Arkin is much more compelling, and does maybe his best screen work ever, creating a full portrait of this semi-retired editor, facing a scarily quiet new suburban life, as well as his imminent mortality, with admirably economic intelligence. Pippa’s unspoken worry about his inevitable demise, which will certainly prefigure hers, becomes a funny-sad leitmotif here. Bello seizes her flamboyant opportunities as a woman obsessed with image, yet fragmenting before the eyes of her perfectly groomed children. Monica Belluci has a wild moment of black humor as the woman whom Herb leaves for Pippa, throwing a disastrous farewell lunch in which she serves stuffed pig and cow head, “so we can see the faces of creatures who have experienced pain.” Winona Ryder has a small comeback role as an emotional mess of a woman who brings yet more stress into Pippa’s life, and she goes all the way with it to amusing effect. Julianne Moore stridently overdoes it as lesbian photographer who takes in the teenaged Pippa (Blake Lively, who’s no Wright Penn), as if the actress had read some manual entitled “Dyke Cliches.” Also in the strident category is Zoe Kazan, all too convincing as Pippa’s disagreeable daughter.

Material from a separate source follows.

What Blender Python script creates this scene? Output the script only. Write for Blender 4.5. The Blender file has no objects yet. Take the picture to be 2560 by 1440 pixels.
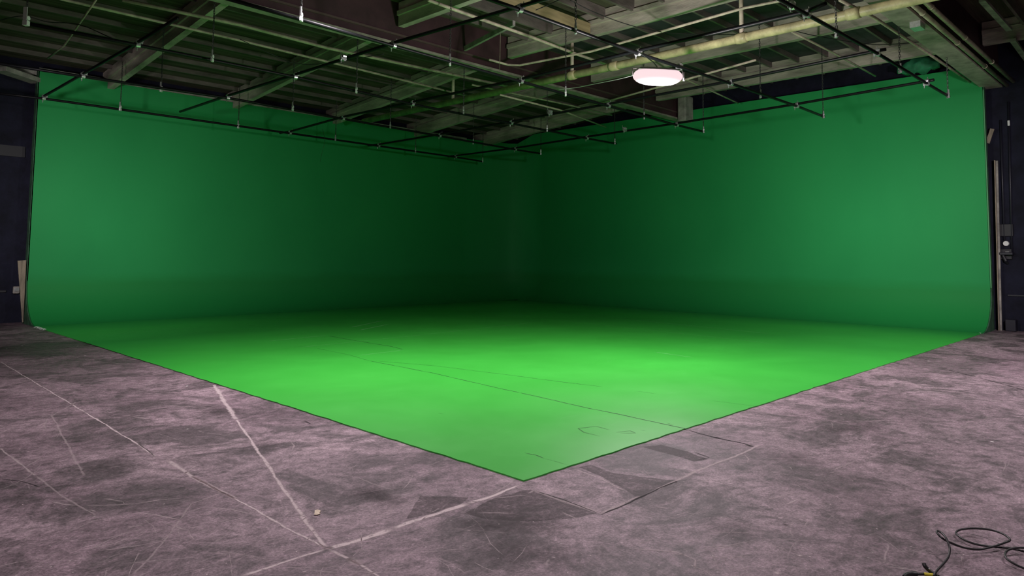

Keanu Reeves, sporting a ridiculous Jesus tattoo on his torso, plays Chris, the troubled son of a neighbor of Pippa’s in the community, with whom she becomes involved. It’s a role in which he seems to be typecast, ever since “saving” Diane Keaton’s middle-aged life in SOMETHING’S GOTTA GIVE. It’s rather amazing: Reeves is now 45 years old and a truer example of a Peter Pan, and I’m including the late Michael Jackson, never existed. He is still boyish after all these years, completely lacking in any kind of seasoned, masculine weight and, when he attempts anything like this, it’s as heavy and forced and suddenly as dead-serious and semi-risible as Shirley Temple used to be when suddenly told that her mother, or father, or both, had died.